- THE TASK -
Without the pictures, write out all the lines below exactly as they appear.

- DATA SECTION -
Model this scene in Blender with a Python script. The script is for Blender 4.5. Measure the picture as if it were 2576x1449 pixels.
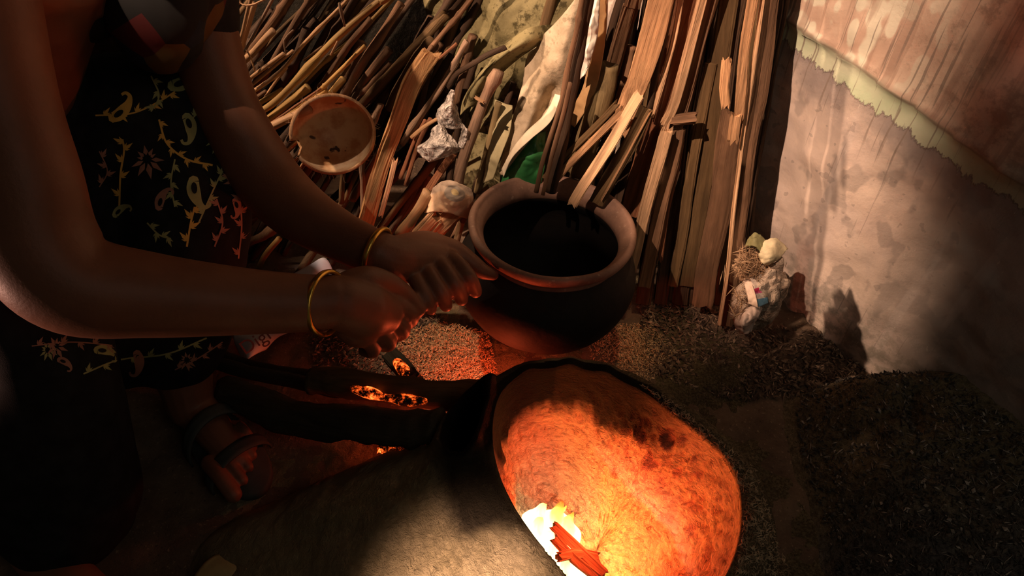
import bpy, bmesh, math, random
import numpy as np
from mathutils import Vector as V, Matrix, noise as MN
from mathutils.bvhtree import BVHTree
from mathutils.geometry import tessellate_polygon
random.seed(7); RNG = np.random.default_rng(7)
for o in list(bpy.data.objects): bpy.data.objects.remove(o)
SC = bpy.context.scene; COL = SC.collection
# ------------------------------------------------------------------ camera, world, lights, exposure
TH = math.radians(47); F = 1850.; H = .95; CT, ST = math.cos(TH), math.sin(TH)
cd = bpy.data.cameras.new('camera'); cam = bpy.data.objects.new('camera', cd); COL.objects.link(cam)
cam.location = (0, 0, H); cam.rotation_euler = (math.pi/2-TH, 0, 0)
cd.sensor_width = 36; cd.lens = F/2576*36; cd.clip_start = .02; SC.camera = cam
vs = SC.view_settings; vs.view_transform = 'Standard'; vs.look = 'None'; vs.gamma = 1; vs.use_curve_mapping = False
vs.exposure = 0.0
w = bpy.data.worlds.new('dim_room'); SC.world = w; w.use_nodes = True
w.node_tree.nodes['Background'].inputs[0].default_value = (1, .80, .60, 1)
w.node_tree.nodes['Background'].inputs[1].default_value = .026
def lamp(name, typ, loc, aim, power, col, **k):
    d = bpy.data.lights.new(name, typ); o = bpy.data.objects.new(name, d); COL.objects.link(o)
    o.location = loc
    if aim: o.rotation_euler = (V(aim)-V(loc)).to_track_quat('-Z', 'Y').to_euler()
    d.energy = power; d.color = col
    for a, b in k.items(): setattr(d, a, b)
    return o
lamp('doorway_light', 'SPOT', (-2.2, 1.02, 2.0), (-.06, 1.06, .32), 360, (1, .66, .44), spot_size=math.radians(20), spot_blend=.45, shadow_soft_size=.05)
lamp('added_front_spot', 'SPOT', (-.95, -.15, 2.3), (.02, 1.20, .60), 340, (1, .66, .46), spot_size=math.radians(34), spot_blend=.50, shadow_soft_size=.012)  # added front light for the woodpile faces and side wall; no window stands there
lamp('added_floor_spot', 'SPOT', (-.45, 1.15, 2.0), (-.10, .745, 0), 80, (1, .66, .42), spot_size=math.radians(9), spot_blend=.6, shadow_soft_size=.03)  # added spot to brighten the sawdust left of the pot, no real opening
lamp('added_floor_spot', 'SPOT', (-.45, 1.15, 2.0), (-.29, .92, .05), 50, (1, .74, .62), spot_size=math.radians(7), spot_blend=.6, shadow_soft_size=.02)  # added spot that only brightens the paper
lamp('added_floor_spot', 'SPOT', (.30, .86, 2.0), (.22, .765, 0), 30, (1, .62, .34), spot_size=math.radians(7), spot_blend=.9, shadow_soft_size=.03)  # added spot for the floor right of the pot
lamp('low_side_light', 'SPOT', (-.75, -.45, 1.0), (-.035, .25, .13), 480, (1, .62, .44), spot_size=math.radians(13), spot_blend=1., shadow_soft_size=.04)
lamp('added_elbow_spot', 'SPOT', (-1.5, .15, .15), (-.51, .50, .40), 60, (1, .50, .36), spot_size=math.radians(12), spot_blend=.6, shadow_soft_size=.03)  # added spot for the bright rim of the near elbow, no gap in a wall
lamp('open_side_fill', 'AREA', (.75, -.35, 1.5), (.62, .42, 0), 1.1, (1, .90, .72), size=.7)
lamp('fire_light', 'POINT', (.100, .405, .092), None, 1.7, (1, .11, .028), shadow_soft_size=.012)
lamp('fire_core_light', 'POINT', (.088, .392, .030), None, 1.7, (1, .46, .04), shadow_soft_size=.01)
lamp('ember_and_fill_glow', 'POINT', (-.125, .50, .06), None, .22, (1, .10, .03), shadow_soft_size=.01)
lamp('ember_and_fill_glow', 'POINT', (-.035, .612, .065), None, .9, (1, .10, .03), shadow_soft_size=.01)  # added lamp without embers, puts a red glow on pot bottom and fingertips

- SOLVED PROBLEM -
Model this scene in Blender with a Python script. The script is for Blender 4.5. Measure the picture as if it were 2576x1449 pixels.
import bpy, bmesh, math, random
import numpy as np
from mathutils import Vector as V, Matrix, noise as MN
from mathutils.bvhtree import BVHTree
from mathutils.geometry import tessellate_polygon
random.seed(7); RNG = np.random.default_rng(7)
for o in list(bpy.data.objects): bpy.data.objects.remove(o)
SC = bpy.context.scene; COL = SC.collection
# ------------------------------------------------------------------ camera, world, lights, exposure
TH = math.radians(47); F = 1850.; H = .95; CT, ST = math.cos(TH), math.sin(TH)
cd = bpy.data.cameras.new('camera'); cam = bpy.data.objects.new('camera', cd); COL.objects.link(cam)
cam.location = (0, 0, H); cam.rotation_euler = (math.pi/2-TH, 0, 0)
cd.sensor_width = 36; cd.lens = F/2576*36; cd.clip_start = .02; SC.camera = cam
vs = SC.view_settings; vs.view_transform = 'Standard'; vs.look = 'None'; vs.gamma = 1; vs.use_curve_mapping = False
vs.exposure = 0.0
w = bpy.data.worlds.new('dim_room'); SC.world = w; w.use_nodes = True
w.node_tree.nodes['Background'].inputs[0].default_value = (1, .80, .60, 1)
w.node_tree.nodes['Background'].inputs[1].default_value = .026
def lamp(name, typ, loc, aim, power, col, **k):
    d = bpy.data.lights.new(name, typ); o = bpy.data.objects.new(name, d); COL.objects.link(o)
    o.location = loc
    if aim: o.rotation_euler = (V(aim)-V(loc)).to_track_quat('-Z', 'Y').to_euler()
    d.energy = power; d.color = col
    for a, b in k.items(): setattr(d, a, b)
    return o
lamp('doorway_light', 'SPOT', (-2.2, 1.02, 2.0), (-.06, 1.06, .32), 360, (1, .66, .44), spot_size=math.radians(20), spot_blend=.45, shadow_soft_size=.05)
lamp('added_front_spot', 'SPOT', (-.95, -.15, 2.3), (.02, 1.20, .60), 340, (1, .66, .46), spot_size=math.radians(34), spot_blend=.50, shadow_soft_size=.012)  # added front light for the woodpile faces and side wall; no window stands there
lamp('added_floor_spot', 'SPOT', (-.45, 1.15, 2.0), (-.10, .745, 0), 80, (1, .66, .42), spot_size=math.radians(9), spot_blend=.6, shadow_soft_size=.03)  # added spot to brighten the sawdust left of the pot, no real opening
lamp('added_floor_spot', 'SPOT', (-.45, 1.15, 2.0), (-.29, .92, .05), 50, (1, .74, .62), spot_size=math.radians(7), spot_blend=.6, shadow_soft_size=.02)  # added spot that only brightens the paper
lamp('added_floor_spot', 'SPOT', (.30, .86, 2.0), (.22, .765, 0), 30, (1, .62, .34), spot_size=math.radians(7), spot_blend=.9, shadow_soft_size=.03)  # added spot for the floor right of the pot
lamp('low_side_light', 'SPOT', (-.75, -.45, 1.0), (-.035, .25, .13), 480, (1, .62, .44), spot_size=math.radians(13), spot_blend=1., shadow_soft_size=.04)
lamp('added_elbow_spot', 'SPOT', (-1.5, .15, .15), (-.51, .50, .40), 60, (1, .50, .36), spot_size=math.radians(12), spot_blend=.6, shadow_soft_size=.03)  # added spot for the bright rim of the near elbow, no gap in a wall
lamp('open_side_fill', 'AREA', (.75, -.35, 1.5), (.62, .42, 0), 1.1, (1, .90, .72), size=.7)
lamp('fire_light', 'POINT', (.100, .405, .092), None, 1.7, (1, .11, .028), shadow_soft_size=.012)
lamp('fire_core_light', 'POINT', (.088, .392, .030), None, 1.7, (1, .46, .04), shadow_soft_size=.01)
lamp('ember_and_fill_glow', 'POINT', (-.125, .50, .06), None, .22, (1, .10, .03), shadow_soft_size=.01)
lamp('ember_and_fill_glow', 'POINT', (-.035, .612, .065), None, .9, (1, .10, .03), shadow_soft_size=.01)  # added lamp without embers, puts a red glow on pot bottom and fingertips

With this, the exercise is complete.